John Maxwell lists 12 ways to constructively manage conflict and 12 ways to destructively manage conflict. I'd like to share them with you...with the constructive management style first and the destructive style after: 1. Agree on a time and place to talk it out or Catch the other person off guard. 2. Assertively, honestly express your feelings or Passively suppress your feelings. 3. Focus on the problem, not the person or Personalize the disagreement. 4. Select a neutral referee or Get your friends to referee. 5. Develop a positive, mature attitude or Be negative and vindictive. 6. Search for a solution or Find someone to blame. 7. Focus on specifics or Generalize and exaggerate. 8. Be open and available or Be silent and superior. 9. Affirm your responsibility or Blame someone else. 10. When problems arise, work them out or When problems arise, walk out. 11. Listen, wait and learn or Presume, assume and dominate. 12. Forgive and forget or Stubbornly demand guarantees.

One way leads to healing, the other to hurt. Which approach do you believe God desires of you?
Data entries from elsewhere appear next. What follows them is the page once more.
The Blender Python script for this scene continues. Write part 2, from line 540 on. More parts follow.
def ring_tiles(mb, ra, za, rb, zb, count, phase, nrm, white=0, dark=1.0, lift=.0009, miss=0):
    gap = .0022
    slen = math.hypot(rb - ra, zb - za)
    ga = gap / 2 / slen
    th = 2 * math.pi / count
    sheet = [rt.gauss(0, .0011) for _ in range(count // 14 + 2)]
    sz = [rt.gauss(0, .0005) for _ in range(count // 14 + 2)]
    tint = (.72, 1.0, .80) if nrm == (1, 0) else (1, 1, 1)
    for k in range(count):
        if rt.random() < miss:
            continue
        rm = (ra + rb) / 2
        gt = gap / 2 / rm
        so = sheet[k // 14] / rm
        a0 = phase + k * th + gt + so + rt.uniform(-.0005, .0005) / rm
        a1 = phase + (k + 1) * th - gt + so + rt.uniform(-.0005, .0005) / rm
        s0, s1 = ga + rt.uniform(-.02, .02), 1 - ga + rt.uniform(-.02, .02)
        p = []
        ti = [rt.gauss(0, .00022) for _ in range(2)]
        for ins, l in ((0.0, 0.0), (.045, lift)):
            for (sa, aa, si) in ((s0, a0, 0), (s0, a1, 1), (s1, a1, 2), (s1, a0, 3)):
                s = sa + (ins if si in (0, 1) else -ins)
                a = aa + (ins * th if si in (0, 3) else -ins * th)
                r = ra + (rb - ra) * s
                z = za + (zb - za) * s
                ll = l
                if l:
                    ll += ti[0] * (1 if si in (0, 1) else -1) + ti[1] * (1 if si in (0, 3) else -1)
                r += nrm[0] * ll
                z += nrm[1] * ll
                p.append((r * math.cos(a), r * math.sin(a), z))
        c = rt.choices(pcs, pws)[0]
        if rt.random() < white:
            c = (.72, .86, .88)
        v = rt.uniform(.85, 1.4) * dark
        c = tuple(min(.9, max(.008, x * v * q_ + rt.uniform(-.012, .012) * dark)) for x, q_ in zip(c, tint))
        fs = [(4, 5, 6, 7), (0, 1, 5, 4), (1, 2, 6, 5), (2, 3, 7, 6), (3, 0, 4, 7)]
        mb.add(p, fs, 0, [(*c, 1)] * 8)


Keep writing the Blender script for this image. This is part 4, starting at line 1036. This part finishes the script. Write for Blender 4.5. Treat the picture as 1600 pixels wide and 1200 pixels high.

Loving, reconciling, God. I have handled myself poorly in the midst of conflict. I have fought for my right to be heard. I have unfairly labeled and condemned those I am supposed to love. I have fought for my way, instead of Your way. Forgive me. Create in me a heart that values love over hate; mercy over bitterness; gentleness over power; Your way over mine. Give me strength in the midst of the conflicts around me and the opportunities to be an instrument of Your healing and Your grace. In Jesus' name I pray. Amen.